Stated task: Work out how many lines have "from" in them. Give only that number.

Data lines:
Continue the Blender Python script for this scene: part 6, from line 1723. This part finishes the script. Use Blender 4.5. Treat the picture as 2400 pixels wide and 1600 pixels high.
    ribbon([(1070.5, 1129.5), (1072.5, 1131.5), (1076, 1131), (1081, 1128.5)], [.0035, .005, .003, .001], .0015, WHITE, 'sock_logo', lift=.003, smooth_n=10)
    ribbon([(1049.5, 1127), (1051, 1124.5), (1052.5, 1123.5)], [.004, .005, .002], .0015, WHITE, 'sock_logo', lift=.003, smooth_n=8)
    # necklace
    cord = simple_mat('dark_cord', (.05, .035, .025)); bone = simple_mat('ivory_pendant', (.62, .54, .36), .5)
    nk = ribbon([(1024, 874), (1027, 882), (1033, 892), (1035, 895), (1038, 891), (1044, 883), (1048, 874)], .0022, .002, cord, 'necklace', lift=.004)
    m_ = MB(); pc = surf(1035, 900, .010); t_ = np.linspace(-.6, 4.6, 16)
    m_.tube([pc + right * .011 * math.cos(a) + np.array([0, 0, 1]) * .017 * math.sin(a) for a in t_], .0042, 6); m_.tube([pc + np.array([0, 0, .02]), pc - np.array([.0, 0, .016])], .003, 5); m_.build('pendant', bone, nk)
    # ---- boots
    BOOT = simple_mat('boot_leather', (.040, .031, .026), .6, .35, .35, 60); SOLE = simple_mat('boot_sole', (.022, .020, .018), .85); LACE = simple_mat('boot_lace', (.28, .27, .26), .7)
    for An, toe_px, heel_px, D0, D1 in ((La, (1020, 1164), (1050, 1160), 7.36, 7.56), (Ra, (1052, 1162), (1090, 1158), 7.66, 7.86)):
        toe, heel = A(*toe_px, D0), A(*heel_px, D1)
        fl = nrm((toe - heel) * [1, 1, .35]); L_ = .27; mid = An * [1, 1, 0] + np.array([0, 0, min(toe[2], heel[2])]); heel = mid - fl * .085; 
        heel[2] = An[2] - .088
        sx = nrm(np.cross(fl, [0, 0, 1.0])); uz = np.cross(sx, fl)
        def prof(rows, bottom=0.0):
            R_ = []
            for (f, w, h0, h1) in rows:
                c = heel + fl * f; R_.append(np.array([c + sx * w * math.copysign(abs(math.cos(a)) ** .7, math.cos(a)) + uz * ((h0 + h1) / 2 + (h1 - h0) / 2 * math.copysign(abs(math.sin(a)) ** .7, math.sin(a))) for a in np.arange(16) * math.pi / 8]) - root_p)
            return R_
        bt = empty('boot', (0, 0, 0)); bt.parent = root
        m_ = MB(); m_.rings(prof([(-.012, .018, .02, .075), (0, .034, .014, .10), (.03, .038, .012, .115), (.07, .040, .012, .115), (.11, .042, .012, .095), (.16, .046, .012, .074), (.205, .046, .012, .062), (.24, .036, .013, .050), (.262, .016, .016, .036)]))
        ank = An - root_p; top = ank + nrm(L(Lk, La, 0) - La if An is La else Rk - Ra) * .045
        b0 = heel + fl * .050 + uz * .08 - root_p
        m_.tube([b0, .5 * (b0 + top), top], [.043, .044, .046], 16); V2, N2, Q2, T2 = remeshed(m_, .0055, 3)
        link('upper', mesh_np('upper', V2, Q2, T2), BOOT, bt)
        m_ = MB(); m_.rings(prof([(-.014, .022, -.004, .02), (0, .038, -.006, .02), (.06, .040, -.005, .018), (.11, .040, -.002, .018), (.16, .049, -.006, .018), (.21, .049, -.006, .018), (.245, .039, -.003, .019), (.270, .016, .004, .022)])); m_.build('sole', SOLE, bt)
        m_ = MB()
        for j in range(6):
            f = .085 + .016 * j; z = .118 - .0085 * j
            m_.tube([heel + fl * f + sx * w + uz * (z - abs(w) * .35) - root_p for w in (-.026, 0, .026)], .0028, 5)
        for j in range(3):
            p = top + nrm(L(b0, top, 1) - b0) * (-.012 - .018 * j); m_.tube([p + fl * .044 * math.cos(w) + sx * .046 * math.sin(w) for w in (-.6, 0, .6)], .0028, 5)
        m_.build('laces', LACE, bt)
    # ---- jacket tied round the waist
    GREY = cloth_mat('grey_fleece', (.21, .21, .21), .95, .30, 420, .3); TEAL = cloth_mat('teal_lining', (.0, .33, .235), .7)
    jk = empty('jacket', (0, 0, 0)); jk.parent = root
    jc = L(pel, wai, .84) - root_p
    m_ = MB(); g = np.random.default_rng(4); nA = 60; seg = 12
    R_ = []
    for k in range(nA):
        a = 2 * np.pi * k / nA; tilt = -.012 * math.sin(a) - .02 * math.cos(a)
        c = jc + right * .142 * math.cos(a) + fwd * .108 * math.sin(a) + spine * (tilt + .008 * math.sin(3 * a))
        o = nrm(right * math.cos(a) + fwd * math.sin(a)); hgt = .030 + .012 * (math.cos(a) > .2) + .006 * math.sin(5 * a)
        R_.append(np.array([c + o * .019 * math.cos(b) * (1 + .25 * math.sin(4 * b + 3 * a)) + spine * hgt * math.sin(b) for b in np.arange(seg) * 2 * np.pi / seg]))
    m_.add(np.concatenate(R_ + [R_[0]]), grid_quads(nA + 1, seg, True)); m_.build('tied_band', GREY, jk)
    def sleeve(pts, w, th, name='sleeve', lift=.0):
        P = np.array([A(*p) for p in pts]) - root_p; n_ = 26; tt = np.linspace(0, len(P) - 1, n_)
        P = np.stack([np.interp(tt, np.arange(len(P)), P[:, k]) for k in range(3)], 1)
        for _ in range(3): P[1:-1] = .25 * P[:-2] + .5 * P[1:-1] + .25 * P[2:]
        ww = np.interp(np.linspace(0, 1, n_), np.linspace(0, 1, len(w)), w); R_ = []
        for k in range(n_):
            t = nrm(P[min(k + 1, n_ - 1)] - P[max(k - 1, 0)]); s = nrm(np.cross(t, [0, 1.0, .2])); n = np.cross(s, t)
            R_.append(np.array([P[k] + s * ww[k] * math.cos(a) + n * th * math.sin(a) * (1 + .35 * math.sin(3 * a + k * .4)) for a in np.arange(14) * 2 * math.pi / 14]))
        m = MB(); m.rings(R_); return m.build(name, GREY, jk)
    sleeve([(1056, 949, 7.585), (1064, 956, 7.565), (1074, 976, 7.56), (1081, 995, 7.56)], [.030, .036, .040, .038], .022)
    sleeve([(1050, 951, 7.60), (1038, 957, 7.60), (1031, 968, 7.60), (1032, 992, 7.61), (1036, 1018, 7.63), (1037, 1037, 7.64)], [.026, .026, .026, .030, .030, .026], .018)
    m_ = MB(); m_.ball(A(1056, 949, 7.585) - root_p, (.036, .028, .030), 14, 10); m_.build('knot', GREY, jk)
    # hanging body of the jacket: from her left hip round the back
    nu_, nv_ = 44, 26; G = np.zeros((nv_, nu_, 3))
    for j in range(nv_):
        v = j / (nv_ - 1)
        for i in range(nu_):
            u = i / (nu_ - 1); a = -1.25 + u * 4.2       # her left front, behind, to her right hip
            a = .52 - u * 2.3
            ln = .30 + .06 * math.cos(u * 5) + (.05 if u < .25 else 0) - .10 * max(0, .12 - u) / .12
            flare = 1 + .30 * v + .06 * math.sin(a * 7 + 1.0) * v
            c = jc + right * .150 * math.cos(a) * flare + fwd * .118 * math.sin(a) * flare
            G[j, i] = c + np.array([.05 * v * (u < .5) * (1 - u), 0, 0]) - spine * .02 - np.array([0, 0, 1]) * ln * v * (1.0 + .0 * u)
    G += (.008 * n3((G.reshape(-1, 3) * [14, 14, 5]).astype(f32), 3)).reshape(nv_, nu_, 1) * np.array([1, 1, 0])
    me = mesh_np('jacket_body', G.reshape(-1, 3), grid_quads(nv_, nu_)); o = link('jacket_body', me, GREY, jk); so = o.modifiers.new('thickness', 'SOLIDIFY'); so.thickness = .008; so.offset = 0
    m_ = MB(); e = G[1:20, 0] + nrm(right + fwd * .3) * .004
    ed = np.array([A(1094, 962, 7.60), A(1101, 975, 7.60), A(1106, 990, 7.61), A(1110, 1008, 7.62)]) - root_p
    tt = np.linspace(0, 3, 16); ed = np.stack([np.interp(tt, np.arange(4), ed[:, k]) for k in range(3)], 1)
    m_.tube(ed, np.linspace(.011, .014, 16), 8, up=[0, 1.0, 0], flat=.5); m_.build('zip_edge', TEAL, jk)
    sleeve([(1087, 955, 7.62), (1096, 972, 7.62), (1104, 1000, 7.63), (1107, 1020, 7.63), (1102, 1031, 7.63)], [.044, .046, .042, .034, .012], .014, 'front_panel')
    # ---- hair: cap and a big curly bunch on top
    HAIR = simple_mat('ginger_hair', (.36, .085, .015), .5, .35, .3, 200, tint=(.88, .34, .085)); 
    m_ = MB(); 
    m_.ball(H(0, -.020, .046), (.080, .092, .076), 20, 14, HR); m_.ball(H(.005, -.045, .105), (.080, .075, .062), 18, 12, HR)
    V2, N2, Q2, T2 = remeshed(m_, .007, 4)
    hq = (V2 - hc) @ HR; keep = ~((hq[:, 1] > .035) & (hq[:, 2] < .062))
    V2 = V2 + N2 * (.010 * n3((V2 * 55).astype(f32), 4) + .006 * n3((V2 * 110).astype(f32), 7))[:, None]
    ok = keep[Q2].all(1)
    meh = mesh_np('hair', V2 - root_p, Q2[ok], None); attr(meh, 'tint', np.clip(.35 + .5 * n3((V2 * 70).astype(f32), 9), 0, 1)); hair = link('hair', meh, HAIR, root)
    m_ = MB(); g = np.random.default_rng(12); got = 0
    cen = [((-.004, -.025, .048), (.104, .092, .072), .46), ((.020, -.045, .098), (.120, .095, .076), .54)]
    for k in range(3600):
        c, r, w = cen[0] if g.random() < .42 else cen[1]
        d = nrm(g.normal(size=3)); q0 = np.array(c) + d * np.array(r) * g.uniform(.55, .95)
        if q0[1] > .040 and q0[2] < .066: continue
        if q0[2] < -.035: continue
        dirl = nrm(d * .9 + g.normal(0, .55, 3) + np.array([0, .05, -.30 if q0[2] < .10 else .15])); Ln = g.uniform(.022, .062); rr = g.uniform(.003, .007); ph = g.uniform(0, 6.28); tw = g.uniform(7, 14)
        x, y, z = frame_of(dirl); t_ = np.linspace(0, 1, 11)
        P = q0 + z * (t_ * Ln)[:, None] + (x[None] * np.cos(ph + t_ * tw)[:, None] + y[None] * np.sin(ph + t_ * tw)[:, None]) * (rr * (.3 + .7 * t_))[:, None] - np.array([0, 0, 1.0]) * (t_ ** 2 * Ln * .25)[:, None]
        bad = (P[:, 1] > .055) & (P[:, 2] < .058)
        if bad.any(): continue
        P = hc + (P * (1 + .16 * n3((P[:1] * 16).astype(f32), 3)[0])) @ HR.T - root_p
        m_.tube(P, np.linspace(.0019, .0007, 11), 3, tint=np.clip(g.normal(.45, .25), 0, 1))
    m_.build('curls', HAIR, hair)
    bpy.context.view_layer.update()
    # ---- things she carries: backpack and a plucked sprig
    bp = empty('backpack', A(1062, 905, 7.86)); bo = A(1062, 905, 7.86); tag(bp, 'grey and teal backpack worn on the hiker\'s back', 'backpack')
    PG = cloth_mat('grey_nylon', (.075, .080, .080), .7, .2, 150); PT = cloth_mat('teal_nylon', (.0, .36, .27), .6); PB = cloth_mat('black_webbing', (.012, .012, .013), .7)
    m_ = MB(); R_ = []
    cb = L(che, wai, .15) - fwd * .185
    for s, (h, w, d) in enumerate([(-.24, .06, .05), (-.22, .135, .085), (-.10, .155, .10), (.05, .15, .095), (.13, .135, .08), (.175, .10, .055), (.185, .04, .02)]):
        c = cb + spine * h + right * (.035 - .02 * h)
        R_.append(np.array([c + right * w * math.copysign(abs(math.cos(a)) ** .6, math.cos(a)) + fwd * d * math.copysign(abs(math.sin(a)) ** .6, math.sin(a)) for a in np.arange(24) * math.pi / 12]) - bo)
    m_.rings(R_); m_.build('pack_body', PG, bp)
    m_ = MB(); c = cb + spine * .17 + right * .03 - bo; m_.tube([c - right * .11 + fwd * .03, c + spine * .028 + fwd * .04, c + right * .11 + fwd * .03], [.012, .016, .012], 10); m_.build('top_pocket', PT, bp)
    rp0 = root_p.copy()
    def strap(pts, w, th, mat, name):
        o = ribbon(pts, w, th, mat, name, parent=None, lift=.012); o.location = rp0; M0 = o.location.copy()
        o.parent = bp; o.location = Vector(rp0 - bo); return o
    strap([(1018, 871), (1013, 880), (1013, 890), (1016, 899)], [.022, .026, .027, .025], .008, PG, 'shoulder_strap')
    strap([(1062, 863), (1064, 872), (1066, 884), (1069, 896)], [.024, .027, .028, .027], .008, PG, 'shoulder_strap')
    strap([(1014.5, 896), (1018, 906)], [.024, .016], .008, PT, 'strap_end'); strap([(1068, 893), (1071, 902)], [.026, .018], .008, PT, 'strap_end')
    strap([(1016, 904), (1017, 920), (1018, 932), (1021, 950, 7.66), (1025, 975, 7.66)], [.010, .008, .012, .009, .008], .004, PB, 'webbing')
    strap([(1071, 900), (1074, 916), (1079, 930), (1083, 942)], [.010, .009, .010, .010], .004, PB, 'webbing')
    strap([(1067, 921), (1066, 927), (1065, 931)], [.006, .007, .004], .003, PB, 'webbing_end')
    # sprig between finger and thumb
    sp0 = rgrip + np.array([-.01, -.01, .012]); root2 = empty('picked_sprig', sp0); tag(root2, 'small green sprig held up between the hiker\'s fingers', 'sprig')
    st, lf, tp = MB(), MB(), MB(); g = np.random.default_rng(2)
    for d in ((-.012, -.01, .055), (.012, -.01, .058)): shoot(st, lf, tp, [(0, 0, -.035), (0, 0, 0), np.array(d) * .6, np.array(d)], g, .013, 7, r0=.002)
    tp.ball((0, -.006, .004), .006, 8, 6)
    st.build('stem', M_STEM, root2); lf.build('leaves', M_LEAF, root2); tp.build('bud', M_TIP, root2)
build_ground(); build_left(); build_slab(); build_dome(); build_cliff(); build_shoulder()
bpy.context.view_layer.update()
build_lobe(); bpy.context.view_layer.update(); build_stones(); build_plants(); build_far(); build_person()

Result of this exercise: 2